The fat, silvery fish slammed the lure, knocking the line off the downrigger clip, and immediately jumped out of the water in a series of leaps in an effort to free itself of the hook. I grabbed the rod out of the holder and reeled in the slack.
The fish kept jumping out of the water until it made a run and surged towards the bottom for a couple of minutes. Finally, I was able to work the fish towards the net where Captain James Netzel, owner of Tight Lines Guide Service, netted it.
The kokanee salmon was 16 inches long and very fat and healthy, a typical Boca Reservoir kokanee. It was the last fish needed to fill our limits by 8:30 AM.
In spite of the great bite we had experienced, Netzel noted that the anglers fishing with him had caught limits of kokanee even earlier, by 7 am, on a trip the previous week.
“The fishing has slowed down since then,” he noted. “We have to work a little harder to get our limits.”
I’ve caught bigger kokanee, and limited out more quickly at other lakes, but in terms of the sheer fighting quality and spunkiness of these fish, this quick trip to Boca was some of the best kokanee fishing I’ve ever experienced.

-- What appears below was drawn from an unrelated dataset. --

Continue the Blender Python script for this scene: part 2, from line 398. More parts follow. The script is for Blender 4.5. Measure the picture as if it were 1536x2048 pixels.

And that says a lot, since I’ve fished for the landlocked sockeye salmon at a multitude of waters, including Stampede, Whiskeytown, Little Grass Valley, Bucks, Union Valley, Indian Valley, Pardee, Don Pedro, New Melones, McClure, Cherry, McClure and Shaver lakes.
We caught our fish while downrigger trolling with Radical Glow Tubes and Wee Dick Nites, tipped with white corn, at an array of depths from 20 to 35 feet deep. We saw three other boats fishing the lake before the personal watercraft and water skiing enthusiasts arrived.
Boca Reservoir provides solid kokanee and trout fishing.